> [Data entries]
>> Start
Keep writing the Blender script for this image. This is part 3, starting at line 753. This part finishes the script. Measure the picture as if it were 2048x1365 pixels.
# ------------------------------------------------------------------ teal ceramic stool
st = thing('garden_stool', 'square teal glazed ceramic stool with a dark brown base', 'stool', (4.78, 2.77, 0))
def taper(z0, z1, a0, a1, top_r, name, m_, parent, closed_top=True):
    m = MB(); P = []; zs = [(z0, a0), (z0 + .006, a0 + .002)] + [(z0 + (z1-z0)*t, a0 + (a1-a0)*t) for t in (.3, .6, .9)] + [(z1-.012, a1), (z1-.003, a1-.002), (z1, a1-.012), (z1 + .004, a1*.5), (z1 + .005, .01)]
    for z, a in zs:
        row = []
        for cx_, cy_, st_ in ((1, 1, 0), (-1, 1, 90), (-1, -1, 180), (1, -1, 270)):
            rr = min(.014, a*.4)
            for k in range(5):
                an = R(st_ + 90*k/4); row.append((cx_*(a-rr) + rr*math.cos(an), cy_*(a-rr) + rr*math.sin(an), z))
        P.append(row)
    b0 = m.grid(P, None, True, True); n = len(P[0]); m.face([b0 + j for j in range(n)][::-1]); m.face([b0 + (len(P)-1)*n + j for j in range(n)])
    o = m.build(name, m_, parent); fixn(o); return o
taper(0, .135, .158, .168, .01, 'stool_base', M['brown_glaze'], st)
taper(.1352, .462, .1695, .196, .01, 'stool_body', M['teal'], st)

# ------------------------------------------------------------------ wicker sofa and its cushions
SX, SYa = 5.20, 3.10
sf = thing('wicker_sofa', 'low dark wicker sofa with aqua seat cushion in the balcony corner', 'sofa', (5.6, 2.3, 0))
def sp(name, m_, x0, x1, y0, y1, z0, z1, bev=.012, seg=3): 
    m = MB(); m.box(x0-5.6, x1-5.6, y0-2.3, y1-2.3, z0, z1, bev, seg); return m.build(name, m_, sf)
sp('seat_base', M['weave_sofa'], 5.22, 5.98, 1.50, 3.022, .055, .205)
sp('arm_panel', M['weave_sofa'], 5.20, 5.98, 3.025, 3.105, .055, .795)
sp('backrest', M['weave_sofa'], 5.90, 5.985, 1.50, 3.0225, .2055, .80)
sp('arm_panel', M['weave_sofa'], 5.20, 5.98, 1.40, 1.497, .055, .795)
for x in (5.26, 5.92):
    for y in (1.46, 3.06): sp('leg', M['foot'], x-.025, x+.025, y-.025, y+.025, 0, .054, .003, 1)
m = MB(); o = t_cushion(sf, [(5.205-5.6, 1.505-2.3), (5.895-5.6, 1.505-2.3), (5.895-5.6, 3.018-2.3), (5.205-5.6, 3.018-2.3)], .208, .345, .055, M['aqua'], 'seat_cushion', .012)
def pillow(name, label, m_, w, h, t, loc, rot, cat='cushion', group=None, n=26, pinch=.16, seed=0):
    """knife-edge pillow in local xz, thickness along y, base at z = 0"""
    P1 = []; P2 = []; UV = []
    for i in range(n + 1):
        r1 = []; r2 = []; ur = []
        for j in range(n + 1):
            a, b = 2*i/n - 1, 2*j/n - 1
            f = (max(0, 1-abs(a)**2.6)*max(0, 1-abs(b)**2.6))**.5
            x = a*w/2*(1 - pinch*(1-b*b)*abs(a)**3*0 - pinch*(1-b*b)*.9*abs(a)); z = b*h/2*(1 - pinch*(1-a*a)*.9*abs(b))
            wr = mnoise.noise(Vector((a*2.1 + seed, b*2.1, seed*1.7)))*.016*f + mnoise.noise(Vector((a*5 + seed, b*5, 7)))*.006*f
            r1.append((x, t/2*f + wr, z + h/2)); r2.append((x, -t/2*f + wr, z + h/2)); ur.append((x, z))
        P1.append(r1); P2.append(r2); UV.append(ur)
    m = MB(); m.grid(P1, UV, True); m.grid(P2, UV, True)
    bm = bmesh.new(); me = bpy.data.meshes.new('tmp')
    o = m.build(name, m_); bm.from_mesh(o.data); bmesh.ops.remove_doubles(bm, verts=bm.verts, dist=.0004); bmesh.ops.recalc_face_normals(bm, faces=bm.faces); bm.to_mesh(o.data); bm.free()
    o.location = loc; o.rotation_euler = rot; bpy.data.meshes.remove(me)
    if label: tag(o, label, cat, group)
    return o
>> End
>> Start
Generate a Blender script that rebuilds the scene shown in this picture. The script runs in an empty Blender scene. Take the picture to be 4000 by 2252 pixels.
>> End
> [What to work on]
Return each line where "script" shows up.

> [Task response]
Keep writing the Blender script for this image. This is part 3, starting at line 753. This part finishes the script. Measure the picture as if it were 2048x1365 pixels.
Generate a Blender script that rebuilds the scene shown in this picture. The script runs in an empty Blender scene. Take the picture to be 4000 by 2252 pixels.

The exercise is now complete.